## [Work to do]
Work out how many lines of the records hold the string "from", and reply with that number alone.

## [Records provided]

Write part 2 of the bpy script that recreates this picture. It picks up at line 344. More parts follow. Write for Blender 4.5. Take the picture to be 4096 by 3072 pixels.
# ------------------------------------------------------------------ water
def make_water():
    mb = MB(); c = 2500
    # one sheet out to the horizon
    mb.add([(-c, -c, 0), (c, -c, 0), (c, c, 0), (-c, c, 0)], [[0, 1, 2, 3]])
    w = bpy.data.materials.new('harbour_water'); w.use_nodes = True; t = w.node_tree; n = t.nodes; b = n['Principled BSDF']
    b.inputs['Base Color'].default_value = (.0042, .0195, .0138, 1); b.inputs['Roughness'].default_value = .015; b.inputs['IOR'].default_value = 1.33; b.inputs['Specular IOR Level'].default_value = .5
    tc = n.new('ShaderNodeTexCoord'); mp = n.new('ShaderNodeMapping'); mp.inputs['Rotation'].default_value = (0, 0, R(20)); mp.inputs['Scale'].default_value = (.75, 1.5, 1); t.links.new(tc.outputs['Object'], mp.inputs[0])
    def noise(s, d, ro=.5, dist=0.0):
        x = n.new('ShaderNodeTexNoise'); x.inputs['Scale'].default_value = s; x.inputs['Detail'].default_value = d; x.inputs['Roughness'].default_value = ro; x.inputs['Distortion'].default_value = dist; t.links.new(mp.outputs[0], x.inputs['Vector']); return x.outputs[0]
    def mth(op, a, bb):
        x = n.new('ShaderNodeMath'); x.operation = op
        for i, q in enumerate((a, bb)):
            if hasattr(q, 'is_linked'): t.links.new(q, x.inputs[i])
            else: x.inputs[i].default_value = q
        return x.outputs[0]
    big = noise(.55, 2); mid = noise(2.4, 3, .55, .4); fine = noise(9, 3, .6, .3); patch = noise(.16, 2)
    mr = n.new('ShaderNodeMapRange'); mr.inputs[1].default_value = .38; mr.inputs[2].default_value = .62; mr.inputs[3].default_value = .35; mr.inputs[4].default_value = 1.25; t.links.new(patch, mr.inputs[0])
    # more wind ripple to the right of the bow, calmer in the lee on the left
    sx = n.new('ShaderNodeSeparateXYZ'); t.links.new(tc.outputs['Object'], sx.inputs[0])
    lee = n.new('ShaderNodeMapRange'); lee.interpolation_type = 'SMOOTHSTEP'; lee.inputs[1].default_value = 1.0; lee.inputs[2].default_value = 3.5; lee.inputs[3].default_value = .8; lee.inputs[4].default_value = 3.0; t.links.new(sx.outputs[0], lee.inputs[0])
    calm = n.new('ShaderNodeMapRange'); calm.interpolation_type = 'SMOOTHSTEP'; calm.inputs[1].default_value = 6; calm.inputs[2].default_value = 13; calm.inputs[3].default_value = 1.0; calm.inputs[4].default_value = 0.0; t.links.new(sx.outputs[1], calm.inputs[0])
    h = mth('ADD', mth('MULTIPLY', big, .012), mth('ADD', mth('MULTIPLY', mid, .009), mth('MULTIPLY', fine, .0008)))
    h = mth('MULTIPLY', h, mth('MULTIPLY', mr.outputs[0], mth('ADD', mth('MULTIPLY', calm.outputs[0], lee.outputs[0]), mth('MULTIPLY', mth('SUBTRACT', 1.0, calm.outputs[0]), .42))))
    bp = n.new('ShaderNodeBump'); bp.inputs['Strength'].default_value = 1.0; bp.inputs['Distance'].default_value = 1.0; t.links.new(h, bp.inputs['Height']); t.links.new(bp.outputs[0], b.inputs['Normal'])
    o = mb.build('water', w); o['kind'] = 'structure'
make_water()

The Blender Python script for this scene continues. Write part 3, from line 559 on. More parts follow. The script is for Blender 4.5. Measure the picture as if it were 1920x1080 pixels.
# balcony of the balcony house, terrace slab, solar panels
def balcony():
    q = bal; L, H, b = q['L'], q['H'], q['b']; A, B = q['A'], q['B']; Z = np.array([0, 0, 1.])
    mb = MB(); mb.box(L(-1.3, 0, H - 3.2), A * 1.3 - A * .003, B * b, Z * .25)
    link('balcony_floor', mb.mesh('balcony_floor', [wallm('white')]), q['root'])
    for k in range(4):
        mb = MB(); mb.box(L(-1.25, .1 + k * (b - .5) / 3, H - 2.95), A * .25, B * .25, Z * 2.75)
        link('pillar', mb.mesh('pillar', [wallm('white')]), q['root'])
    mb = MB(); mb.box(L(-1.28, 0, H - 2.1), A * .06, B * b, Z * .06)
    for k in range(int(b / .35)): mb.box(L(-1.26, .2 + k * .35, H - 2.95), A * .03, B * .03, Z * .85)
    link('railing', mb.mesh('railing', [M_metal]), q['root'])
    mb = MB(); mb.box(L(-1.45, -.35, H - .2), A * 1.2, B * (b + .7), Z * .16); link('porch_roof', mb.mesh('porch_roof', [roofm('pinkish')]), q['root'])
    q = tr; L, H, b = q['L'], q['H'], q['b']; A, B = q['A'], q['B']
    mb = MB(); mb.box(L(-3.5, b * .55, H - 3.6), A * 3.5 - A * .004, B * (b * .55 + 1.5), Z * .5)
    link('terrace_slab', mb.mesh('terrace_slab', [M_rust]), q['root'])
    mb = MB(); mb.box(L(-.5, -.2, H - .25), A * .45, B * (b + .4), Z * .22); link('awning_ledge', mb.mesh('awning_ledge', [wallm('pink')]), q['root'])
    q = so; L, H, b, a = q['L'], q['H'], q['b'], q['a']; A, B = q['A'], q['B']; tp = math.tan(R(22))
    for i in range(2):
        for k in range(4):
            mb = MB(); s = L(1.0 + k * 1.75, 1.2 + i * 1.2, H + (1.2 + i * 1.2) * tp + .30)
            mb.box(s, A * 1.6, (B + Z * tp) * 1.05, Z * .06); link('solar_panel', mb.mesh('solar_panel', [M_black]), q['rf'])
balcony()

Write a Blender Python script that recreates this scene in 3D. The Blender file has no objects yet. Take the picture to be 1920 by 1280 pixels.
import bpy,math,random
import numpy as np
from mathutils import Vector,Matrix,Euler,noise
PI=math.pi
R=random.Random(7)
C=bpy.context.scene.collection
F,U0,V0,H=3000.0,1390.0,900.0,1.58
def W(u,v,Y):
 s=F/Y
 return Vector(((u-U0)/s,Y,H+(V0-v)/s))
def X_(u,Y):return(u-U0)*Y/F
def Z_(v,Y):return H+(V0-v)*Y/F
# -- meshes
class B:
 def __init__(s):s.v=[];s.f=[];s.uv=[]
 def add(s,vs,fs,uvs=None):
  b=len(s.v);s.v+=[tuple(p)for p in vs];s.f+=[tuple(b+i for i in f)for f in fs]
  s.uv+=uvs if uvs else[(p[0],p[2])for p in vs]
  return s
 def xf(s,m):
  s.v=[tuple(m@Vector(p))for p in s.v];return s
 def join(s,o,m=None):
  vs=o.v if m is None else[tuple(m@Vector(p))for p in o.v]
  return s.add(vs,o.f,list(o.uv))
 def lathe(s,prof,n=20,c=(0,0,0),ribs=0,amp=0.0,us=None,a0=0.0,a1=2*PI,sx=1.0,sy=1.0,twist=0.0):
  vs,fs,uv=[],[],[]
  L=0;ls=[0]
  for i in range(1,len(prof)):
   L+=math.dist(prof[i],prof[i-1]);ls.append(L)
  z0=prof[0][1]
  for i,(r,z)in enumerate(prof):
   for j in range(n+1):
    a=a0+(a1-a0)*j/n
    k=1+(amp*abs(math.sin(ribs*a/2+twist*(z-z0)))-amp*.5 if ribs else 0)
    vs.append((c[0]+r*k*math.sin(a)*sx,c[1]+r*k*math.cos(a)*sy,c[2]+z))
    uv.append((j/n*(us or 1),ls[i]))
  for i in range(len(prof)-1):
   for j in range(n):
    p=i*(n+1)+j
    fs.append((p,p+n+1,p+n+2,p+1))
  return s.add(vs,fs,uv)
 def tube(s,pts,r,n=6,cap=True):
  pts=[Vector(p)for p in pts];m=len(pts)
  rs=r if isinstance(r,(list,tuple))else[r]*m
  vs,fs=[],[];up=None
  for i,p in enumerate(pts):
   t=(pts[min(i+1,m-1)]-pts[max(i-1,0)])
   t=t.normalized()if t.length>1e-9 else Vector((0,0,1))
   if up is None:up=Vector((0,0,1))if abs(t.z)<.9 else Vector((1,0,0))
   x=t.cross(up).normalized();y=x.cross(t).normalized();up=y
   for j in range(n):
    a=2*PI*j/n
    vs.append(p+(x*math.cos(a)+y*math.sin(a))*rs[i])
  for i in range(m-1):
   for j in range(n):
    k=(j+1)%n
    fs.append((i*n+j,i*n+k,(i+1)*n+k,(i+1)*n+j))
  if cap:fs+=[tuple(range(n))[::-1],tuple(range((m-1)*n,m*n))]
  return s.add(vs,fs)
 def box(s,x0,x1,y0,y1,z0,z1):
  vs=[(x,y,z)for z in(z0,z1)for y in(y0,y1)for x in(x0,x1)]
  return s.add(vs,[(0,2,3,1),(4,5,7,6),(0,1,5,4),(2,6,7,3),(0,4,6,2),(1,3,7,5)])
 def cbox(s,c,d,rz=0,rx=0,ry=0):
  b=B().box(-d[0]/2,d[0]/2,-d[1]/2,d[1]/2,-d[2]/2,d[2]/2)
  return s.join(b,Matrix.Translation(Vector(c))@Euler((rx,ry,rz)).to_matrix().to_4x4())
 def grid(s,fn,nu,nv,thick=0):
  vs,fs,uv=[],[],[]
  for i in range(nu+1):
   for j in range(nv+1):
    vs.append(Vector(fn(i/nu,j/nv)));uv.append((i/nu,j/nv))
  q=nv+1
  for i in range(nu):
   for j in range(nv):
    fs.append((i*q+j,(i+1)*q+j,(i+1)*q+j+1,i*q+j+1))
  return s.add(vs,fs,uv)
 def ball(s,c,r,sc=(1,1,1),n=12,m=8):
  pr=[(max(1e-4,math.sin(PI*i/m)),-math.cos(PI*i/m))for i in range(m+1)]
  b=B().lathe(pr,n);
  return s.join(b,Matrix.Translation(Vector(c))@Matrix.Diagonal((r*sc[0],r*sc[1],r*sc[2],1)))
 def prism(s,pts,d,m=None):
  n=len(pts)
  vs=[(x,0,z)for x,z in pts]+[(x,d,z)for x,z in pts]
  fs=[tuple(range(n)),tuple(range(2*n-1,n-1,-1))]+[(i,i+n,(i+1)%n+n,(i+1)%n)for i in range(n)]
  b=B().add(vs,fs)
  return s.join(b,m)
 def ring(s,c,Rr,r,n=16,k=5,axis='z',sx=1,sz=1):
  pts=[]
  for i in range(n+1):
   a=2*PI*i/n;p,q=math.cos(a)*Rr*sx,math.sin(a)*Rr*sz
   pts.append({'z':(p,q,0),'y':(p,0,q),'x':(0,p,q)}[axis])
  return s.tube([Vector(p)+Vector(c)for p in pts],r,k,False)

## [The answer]
2